In 1931, Gantt returned from his youthful travels in the Caribbean and the South Pacific with a huge collection of memorabilia that could be, and, was featured as the backdrop for low budget movies. Soon after, Gantt opened his own bar where, alongside the showmanship flair of a Vincent MacMahon, he served a mix of California juices, Caribbean spirits, and Chinese food and slapped on a Polynesian overlay seasoned by whatever flotsam washed up. The result?
The Tiki bar.
Even in Hollywood, nothing quite like this had been seen before. Elegant, tropical-themed nightclubs like the Coconut Grove were well-known and offered luxurious fantasy to the swells in black tie. But this was something else–a little coarse, a little rough around the edges. One man’s vision of an island rum shack, from an island located somewhere between his left and right ears. — from Smuggler’s Cove, by Martin Cate.
The novelty was such that the stars of Hollywood noticed and made Donn the Beachcomber one of the prime nighttime spots of the 1930s, 1940s, and beyond. And Donn Beach spawned a legion of imitators, including his rival, “Trader Vic” Bergeron. This Californian amalgam of all the temperate islands spread across the United States, creating a popular form of dinner entertainment that lasted in its first burst of popularity for 40 years, even enshrined in his park by Walt Disney himself.

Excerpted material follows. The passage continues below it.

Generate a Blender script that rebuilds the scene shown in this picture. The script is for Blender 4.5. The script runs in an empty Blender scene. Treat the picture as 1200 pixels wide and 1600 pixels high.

The appeal to starlet and working man was the same, the space itself. A strange over-the-top mix of flotsam and palm fronds, flowers and Polynesian statues, leis and ladies. All designed to draw patrons inside and to the bar for Mai Tais, Zombies, and a host of slings, swizzles, and daiquiris. Enough for a Missionary’s Downfall, or to make a Suffering Bastard in the morning.
These drinks gave you the sensation of being somewhere else. Somewhere quite far away from your mundane home or your humdrum job. Somewhere…exotic. It was how the ingredients came together, how the drinks were presented–in a coconut, in a cove of ice–and what they were called that set the stage. No one in Sumatra, Rangoon, or Tahiti really drank anything like this, but no one could afford to visit these places to find out the truth. — from Smuggler’s Cove, by Martin Cate.
The emphasis is mine, and let’s add Hawaii to this list. For in the years after World War II, with Hawaii rapidly shifting from territory to state, the Unites States of America had a Hawaiian fever.
Or so it thought. And many a traveler set off to the Hawaiian islands.
When he arrived, he expected to find a Polynesian wonderland of tiki gods, thatched huts, and topless wahines. Instead, he found that the missionaries who preceded him had erected Victorian homes, destroyed the huts and tikis, and covered up all the women. — from Smuggler’s Cove, by Martin Cate.
But rather than remain disappointed, travelers spread the Beachcomber’s Tiki craze to Hawaii. And so Donn Beach left for Hawaii. And soon after, so did Trader Vic. For one reason, and one reason alone, because “tourists expected tiki to be in Hawaii when they arrived.” (Smuggler’s Cove, again.).
Let me rephrase that. Hawaii, a native land with its own island culture, with its own customs and mores, was forced to accept “one man’s vision of an island rum shack, from an island located somewhere between his left and right ears”, to the point of importing Donn Beach himself, all because one man in California crafted a setting so compelling that people expected to see it in Hawaii.
That is the power of setting.
The power to shape expectations about the past, the present, and the future to the point where people strive to make the imagined real.
Of one man’s fancy, so beloved by many, imposed onto reality itself.
And that is why we will embark on a survey of science fiction’s greatest settings. To see where we have been–and where we will be again.
This is awesome!
A setting so compelling that it forced itself into reality is meme-magic before that word existed.
Which makes for an interesting thought experiment. I’ve always been pretty sympathetic to the notion in Plato’s Republic that the kind of entertainment people consume tends to shape them, their minds and imaginations to such a degree that it is vital to the continuance of civilization.
The mystical vitality of the tiki bar as a setting indicates at least that the popular imagination can force its collective will into existence.